There is death, is present and happening in nearly every aspect of life. When memories once so fresh and vivid, wilt with the harsh reality of growing up, they too die. They fade, and fade, and fade, until some day, all that remains are the vague impressions of the occurences that once took place.
I remembered so much before, about Marion, about the 5 years with a certain girl, about growing up happy in a complete family, about relatives that felt more like home than they do now, about friends who swore to stand by you until time ceases to tick, etc.
The list does go on. Deaths. They happen all the time, both suddenly and gradually. But the most sorrowfully bitter of all deaths, are the ones that fade away into a realisation someday, that you once remembered everything and now live in empty shells of labels. We label memories, so that we never forget. But truth be told, we all forget.
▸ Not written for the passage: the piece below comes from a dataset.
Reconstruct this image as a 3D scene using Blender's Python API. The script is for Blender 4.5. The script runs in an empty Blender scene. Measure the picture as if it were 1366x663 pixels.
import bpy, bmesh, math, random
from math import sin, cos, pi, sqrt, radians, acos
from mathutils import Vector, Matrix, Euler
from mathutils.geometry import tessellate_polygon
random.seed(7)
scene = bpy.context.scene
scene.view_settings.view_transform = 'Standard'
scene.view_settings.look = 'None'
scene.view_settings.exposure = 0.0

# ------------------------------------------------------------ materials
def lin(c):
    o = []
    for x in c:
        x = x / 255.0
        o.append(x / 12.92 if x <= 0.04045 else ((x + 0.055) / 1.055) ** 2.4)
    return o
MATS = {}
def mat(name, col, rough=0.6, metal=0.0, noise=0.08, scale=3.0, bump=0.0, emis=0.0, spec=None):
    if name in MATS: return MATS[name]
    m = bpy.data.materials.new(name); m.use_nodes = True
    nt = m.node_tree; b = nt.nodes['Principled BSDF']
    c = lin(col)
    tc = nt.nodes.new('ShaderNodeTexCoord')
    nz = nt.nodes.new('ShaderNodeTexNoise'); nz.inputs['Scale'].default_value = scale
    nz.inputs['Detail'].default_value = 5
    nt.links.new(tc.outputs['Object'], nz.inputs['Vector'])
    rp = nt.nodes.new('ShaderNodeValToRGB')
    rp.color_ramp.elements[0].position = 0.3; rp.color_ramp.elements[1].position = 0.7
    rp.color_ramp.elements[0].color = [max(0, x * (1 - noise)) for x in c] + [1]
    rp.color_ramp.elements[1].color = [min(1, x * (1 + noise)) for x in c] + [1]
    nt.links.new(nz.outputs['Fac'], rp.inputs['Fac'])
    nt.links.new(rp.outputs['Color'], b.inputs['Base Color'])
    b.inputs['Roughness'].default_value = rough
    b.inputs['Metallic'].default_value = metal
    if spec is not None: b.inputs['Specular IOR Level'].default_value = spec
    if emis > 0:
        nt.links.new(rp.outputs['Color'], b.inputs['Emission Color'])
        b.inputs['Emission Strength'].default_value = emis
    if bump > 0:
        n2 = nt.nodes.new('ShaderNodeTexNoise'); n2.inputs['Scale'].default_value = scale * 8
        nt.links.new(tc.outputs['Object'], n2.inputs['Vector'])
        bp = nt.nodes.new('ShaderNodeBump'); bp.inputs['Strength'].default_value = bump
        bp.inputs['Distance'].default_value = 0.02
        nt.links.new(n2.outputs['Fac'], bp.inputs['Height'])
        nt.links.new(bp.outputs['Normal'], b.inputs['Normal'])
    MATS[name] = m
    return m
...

And beginning the noticing of forgetting, seems to hurt longer when it dies out.
I hope I never forget, how friendship was with Marion, how family felt like on Sunday mornings at the dining cafes, how kinship felt like during Saturdays at Grandma's, how Christmas felt like at Aunt Mary's, how closeness felt like when you first told me you love me. I hope I never forget what it is like to feel. I hope I never forget to feel, at every pulse of joy and sadness that illustrates into the person that becomes me as an adult. I hope, that no matter how life jades me, I still remember to feel, because the ability to feel gives me the faith that there is still humanity in me, that my conscience still breeds a better part of me.
With that, I pray that the uphills may get me going, and that the tough get me going stronger.